Великая война: как погибала Русская армия. 1917 - стр. 6
Весной 1917 г. революционная эйфория охватила значительную часть российского общества, коснулась она и действующей армии. В научной литературе до сих пор господствует точка зрения о разделении армии после Февральской революции на два лагеря – революционеров и контрреволюционеров. Естественно, революционеры – это солдатская масса, а «контра» – офицерский корпус. Однако в действительности офицеры, особенно молодые, главным образом прапорщики военного времени «из студентов», с восторгом встретили революцию. Именно из них первоначально состояло руководство солдатских комитетов, военных организаций партий меньшевиков и эсеров, комиссариаты Временного правительства на фронте. Генералитет же, как уже отмечалось, весьма спокойно встретил отречение Николая II и, за исключением нескольких генералов, присягнул на верность Временному правительству. В целом же и офицерский корпус, и генералитет остались на патриотических позициях и прилагали все усилия, чтобы довести войну до победного конца.

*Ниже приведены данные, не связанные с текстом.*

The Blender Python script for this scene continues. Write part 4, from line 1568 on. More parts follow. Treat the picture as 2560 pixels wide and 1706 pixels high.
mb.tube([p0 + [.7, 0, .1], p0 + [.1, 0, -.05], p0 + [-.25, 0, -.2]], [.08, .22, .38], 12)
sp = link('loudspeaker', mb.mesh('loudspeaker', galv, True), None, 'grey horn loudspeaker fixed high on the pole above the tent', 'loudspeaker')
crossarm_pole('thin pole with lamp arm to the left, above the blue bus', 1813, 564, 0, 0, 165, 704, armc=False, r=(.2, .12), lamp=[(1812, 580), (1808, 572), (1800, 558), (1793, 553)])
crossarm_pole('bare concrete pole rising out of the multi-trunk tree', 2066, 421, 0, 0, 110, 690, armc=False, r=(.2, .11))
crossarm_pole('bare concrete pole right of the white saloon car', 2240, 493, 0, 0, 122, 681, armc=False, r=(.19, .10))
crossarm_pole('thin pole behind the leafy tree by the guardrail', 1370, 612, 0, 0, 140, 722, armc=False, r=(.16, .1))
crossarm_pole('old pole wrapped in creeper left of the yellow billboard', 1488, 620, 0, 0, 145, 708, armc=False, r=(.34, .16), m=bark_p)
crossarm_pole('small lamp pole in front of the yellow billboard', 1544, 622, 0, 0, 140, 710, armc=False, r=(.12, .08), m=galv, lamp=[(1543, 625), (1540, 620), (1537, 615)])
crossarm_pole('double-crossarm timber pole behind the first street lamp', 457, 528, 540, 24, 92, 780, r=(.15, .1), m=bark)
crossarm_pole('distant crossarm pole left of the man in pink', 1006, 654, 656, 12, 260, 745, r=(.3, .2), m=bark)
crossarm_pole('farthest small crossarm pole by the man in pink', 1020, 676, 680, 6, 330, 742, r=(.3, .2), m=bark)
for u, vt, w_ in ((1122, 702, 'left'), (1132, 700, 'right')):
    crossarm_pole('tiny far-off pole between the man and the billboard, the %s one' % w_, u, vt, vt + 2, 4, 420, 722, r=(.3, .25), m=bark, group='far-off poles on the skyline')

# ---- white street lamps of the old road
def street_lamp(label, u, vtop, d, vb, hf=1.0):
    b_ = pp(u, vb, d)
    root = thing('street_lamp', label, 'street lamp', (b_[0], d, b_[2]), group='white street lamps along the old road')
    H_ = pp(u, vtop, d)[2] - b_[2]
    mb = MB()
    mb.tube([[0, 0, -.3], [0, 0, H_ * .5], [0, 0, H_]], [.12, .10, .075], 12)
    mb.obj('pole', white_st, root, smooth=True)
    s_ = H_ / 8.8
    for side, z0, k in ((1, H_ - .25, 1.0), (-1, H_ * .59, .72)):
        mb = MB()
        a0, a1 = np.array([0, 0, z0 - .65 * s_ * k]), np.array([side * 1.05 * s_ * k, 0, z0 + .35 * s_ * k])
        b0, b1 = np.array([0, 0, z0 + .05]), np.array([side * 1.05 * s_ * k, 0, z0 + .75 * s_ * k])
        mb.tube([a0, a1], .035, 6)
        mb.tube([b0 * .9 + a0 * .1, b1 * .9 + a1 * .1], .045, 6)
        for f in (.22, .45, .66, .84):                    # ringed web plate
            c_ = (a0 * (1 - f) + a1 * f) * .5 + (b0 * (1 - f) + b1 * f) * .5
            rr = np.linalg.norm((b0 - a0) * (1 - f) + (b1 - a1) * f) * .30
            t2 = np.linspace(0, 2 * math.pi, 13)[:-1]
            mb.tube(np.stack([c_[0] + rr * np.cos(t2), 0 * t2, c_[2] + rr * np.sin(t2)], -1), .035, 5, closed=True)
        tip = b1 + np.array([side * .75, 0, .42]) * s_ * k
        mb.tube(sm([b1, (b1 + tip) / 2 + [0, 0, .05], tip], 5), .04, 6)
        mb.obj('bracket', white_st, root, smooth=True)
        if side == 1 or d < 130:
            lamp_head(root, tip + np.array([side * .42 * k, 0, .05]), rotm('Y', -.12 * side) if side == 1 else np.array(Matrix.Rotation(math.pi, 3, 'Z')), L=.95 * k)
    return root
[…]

Солдаты же, в своей массе малограмотная сельская молодежь, особенно те, кто сравнительно недавно прибыл в действующую армию, слабо разбирались в быстроменяющейся политической обстановке и восприняли революцию как сигнал к вседозволенности. В результате дисциплина на фронте резко упала. К тому же солдатская масса легко поддавалась любой негативной пропаганде, особенно антивоенной, чем и воспользовались австро-германское командование и большевики. На фронте с небывалым доселе размахом развернулось братание наших солдат с противником.[10] Лишь меньшая их часть осталась в то время верна долгу и была готова защищать Отечество (фронтовики «со стажем», георгиевские кавалеры, солдаты-добровольцы). Таким образом, действующая армия разделилась не по политическому признаку сторонников и противников (их практически не было) революции, а на патриотов и, как тогда говорили, «шкурников».
Весной 1917 г., как уже упоминалось, началось массовое братание. Его широкому развертыванию способствовала и сложившаяся тогда на Восточно-Европейском театре военных действий обстановка. Руководство Германии и Австро-Венгрии после Февральской революции предписали своим вооруженным силам не предпринимать боевых действий на Восточном (Русском) фронте, но начать там широкую пропаганду, о чем подробно писал бывший в то время начальником штаба Ставки Верховного главнокомандующего генерал-лейтенант А. И. Деникин: «Немецкий генеральный штаб поставил это дело широко, организованно и по всему фронту, с участием высших штабов и командного состава, с подробно разработанной инструкцией, в которой предусматривалось: разведка наших сил и позиций; демонстрирование внушительного оборудования и силы своих позиций; убеждение в бесцельности войны; натравливание русских солдат против правительства и командного состава, в интересах которого якобы исключительно продолжается эта «кровавая бойня». Груды пораженческой литературы, заготовленной в Германии, передавались в наши окопы».[11]
А. И. Деникина дополнил бывший тогда министром юстиции Временного правительства А. Ф. Керенский: «Расположения русских войск были засыпаны листовками с призывом к русским солдатам «замиряться с германскими братьями по другую сторону окопов…». Далее Керенский признавал, что четко организованная германская пропаганда давала хороший результат. Расчет противника был прост: «уставшие от войны русские солдаты, в большинстве своем крестьянская молодежь, наспех обученная и недавно надевшая форму, становилась легкой добычей таких махинаций, многие из них искренне верили, что немцы хотят мира, в то время как их собственные офицеры, представители высшего российского сословия, выступают против него». Касаясь непосредственно вопроса братания, Керенский писал: «Немецкие солдаты стали выбираться из своих окопов, переползать к русским «товарищам» и брататься с ними».